In the works of another Croatian naive artist, Franjo Klopotan (1938-2019), phantasmagoria is strongly pronounced. Monstrous fish and butterflies with female features float over bucolic landscapes as symbols of a farmer’s fear of the unknown. His poetic world of mild horror is rooted in folk legends and simultaneously reflects children's fantasy. Klopotan's bestiary meets the bizarre requirements of the Surrealists.
The work of the most famous among the naive artists, Ivan Generalić (Croatia, 1914-1992), captivates with its maximum intensity of colour and primitivism of form. He gives viewers the opportunity to return to childhood, to move freely like a bird in nature. He succeeded in finding themes that are simultaneously ancient and new, and that are interesting to people all over the world.

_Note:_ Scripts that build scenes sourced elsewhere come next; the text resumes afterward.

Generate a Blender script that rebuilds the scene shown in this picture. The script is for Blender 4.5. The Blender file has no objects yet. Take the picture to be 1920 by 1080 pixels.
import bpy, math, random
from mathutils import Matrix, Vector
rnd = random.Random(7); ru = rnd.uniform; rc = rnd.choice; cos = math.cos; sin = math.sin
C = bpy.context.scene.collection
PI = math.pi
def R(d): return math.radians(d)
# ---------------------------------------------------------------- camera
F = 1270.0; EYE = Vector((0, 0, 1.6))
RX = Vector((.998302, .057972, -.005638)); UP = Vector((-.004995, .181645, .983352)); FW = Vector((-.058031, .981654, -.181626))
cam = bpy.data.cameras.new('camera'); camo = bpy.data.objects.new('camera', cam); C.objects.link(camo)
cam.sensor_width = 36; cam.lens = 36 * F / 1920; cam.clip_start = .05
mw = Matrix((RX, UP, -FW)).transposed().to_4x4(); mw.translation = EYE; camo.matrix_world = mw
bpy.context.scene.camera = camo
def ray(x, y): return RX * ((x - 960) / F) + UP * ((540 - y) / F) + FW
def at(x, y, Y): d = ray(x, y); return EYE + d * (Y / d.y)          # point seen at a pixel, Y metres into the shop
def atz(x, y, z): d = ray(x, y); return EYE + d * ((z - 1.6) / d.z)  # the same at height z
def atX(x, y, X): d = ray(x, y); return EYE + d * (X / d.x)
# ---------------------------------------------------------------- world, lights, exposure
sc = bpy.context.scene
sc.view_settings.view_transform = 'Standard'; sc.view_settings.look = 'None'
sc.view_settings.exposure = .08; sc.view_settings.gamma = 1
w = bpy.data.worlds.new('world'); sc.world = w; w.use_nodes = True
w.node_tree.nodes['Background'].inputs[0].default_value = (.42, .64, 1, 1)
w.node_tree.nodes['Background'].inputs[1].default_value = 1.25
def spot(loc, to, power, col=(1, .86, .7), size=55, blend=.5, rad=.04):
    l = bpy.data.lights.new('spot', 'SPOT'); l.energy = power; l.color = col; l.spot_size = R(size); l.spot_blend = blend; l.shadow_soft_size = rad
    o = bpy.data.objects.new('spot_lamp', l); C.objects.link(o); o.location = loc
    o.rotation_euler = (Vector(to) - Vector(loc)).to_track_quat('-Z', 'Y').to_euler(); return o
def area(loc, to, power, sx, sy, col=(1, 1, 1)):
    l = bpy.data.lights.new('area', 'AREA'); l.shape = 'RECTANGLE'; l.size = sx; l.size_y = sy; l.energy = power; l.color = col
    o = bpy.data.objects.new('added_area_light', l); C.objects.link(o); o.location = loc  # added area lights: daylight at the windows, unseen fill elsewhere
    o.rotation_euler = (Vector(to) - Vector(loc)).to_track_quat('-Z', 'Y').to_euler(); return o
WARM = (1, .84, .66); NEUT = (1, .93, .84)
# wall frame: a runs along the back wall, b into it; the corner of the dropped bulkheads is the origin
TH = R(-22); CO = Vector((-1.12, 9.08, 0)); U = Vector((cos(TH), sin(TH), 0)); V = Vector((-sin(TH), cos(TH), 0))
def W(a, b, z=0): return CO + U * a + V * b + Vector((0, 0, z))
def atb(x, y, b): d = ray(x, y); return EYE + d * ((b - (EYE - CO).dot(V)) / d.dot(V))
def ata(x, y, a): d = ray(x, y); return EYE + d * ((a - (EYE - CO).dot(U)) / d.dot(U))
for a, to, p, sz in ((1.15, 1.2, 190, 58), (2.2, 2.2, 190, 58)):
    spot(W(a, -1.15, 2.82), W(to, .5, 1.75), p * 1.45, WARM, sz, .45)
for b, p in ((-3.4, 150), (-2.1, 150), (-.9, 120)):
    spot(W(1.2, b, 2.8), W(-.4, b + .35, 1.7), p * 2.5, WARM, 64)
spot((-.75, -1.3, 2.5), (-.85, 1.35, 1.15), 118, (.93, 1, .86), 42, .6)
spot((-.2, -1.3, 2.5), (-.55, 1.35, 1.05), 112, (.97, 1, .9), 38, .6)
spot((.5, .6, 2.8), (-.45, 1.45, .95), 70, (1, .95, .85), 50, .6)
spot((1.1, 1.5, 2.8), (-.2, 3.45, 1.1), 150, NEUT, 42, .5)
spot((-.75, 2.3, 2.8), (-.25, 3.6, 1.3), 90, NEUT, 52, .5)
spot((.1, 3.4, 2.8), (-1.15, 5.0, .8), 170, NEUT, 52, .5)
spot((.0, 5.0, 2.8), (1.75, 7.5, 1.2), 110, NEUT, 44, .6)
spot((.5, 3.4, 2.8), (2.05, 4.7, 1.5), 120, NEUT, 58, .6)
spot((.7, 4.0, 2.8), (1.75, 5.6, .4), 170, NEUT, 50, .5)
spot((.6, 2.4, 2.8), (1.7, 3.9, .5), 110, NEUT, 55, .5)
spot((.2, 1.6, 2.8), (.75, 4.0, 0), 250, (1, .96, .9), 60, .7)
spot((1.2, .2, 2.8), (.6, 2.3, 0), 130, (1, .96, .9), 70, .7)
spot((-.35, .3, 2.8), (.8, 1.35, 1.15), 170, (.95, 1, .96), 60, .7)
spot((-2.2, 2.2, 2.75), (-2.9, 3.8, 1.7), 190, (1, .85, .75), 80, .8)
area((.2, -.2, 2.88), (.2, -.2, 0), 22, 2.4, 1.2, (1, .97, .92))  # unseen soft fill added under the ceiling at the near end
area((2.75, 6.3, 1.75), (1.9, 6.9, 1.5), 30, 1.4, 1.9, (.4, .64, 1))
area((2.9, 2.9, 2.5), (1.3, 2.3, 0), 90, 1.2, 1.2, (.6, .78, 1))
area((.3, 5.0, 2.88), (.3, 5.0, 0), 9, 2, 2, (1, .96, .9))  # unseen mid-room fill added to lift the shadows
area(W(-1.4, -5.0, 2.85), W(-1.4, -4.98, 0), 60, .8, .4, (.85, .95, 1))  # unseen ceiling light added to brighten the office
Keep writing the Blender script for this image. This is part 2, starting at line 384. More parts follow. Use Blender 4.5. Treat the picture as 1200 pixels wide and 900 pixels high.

Petar Smajić (Croatia, 1910-1985) is represented with minimalist wooden sculptures. He created his first figures at the age of 17 while herding sheep. Initially, he depicted historical figures, such as fearless horse riders, and later he portrayed the inhabitants of the rocky Dalmatian karst: tall, upright, with typical headwear.
The female body was also an inspiration for instrument makers. The first violins were made around 1550 in Cremona and Brescia in the Italian region of Lombardy. The body is modelled on the female body and the shape has hardly changed since then.
The exhibition is rounded off with a violin, an instrument that was also regarded as a symbol of the female body in the Dutch Baroque period.